6 August 2012

A UQ study has found that while obesity rates have been partly attributed to the easy access of cheap, high calorie food, many individuals exposed to the same food continue to lie well within the healthy weight range.

UQ School of Psychology lecturer Dr Natalie Loxton and UQ student Samantha Byrnes explored the personality traits that make some people more vulnerable to over-eating and weight gain.

The study examined why some people are affected more than others by the same TV commercials when it comes to an advertisement featuring the latest mouth-watering hamburger.

Dr Loxton travelled to Zurich last month to present these findings at the annual conference of the Society for the Study of Ingestive Behavior (SSIB), the foremost society for research into all aspects of eating and drinking behavior.

The paper, Reward sensitivity increases food “wanting” following television “junk food” commercials, proposes reward sensitivity as a key trait predisposing some individuals to be highly attracted to cues linked with appetitive food – such as a television commercial marketing junk food.

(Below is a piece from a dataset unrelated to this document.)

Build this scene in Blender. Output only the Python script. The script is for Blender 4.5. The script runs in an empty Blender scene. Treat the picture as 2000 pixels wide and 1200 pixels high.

“We tested whether reward-sensitive individuals would experience greater pleasure and urge to eat after watching TV commercials featuring junk food, compared with those featuring healthy food or no food,” Dr Loxton said.

This independent study comprised 75 men and women who watched a 30 minute film embedded with junk food, healthy food, or no food featured in the commercials.

Participants rated the pleasantness of food images and their desire to eat after watching the film.

“As hypothesised, reward sensitivity was associated with an increase in urge to eat in the junk food condition," Dr Loxton said.

“There was no association in the healthy food condition and a reduced desire to eat in the no food condition.”

Dr Loxton also discovered that reward sensitivity was associated with greater liking of junk food images, but only for women.

There was no effect of reward sensitivity on liking of healthy food or non-food images.

Dr Loxton confirmed that these findings supported the role of greater food wanting in high reward sensitive individuals in response to appetitive food cues.